Study strengths and limitations

The application of cross-lagged panel analysis allowed us to explore the reciprocal and temporal relationships between movement behaviours and LS more comprehensively, offering a nuanced understanding of how these factors interact over time in different subgroups of children. However, the study faces limitations, including its convenience sampling from three Shanghai primary schools, limiting broader applicability. The reliance on self-reported data for PA, ST, and sleep duration could introduce response biases, and the single-item measure for LS, despite its reliability and validity, may not fully capture the multidimensional nature of this construct. Furthermore, the limited number of time points reduces the ability to establish causality, and there is a potential influence of unmeasured variables such as cultural factors, mental health status, and environmental influence.

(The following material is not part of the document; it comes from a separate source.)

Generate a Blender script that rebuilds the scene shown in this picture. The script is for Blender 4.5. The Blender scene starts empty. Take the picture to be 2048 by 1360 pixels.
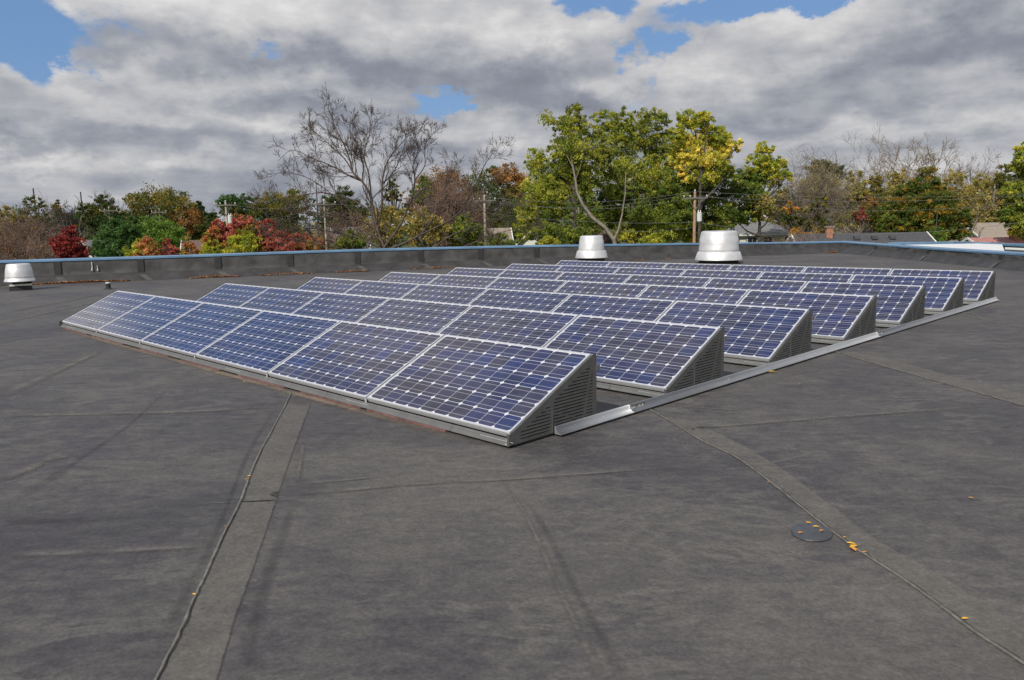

A key limitation of cross-lagged analysis is its reliance on correlational data, which cannot establish definitive causality and may be influenced by unmeasured confounders. The method assumes linear and stable relationships over time, which may not capture the complexity of real-life dynamics. Additionally, the chosen time intervals may not align perfectly with the actual changes, potentially biasing the estimates. To address these limitations, we selected appropriate time intervals and controlled for key covariates, but future studies could use longer follow-up periods, more measurement points, and broader covariates to better capture these dynamics.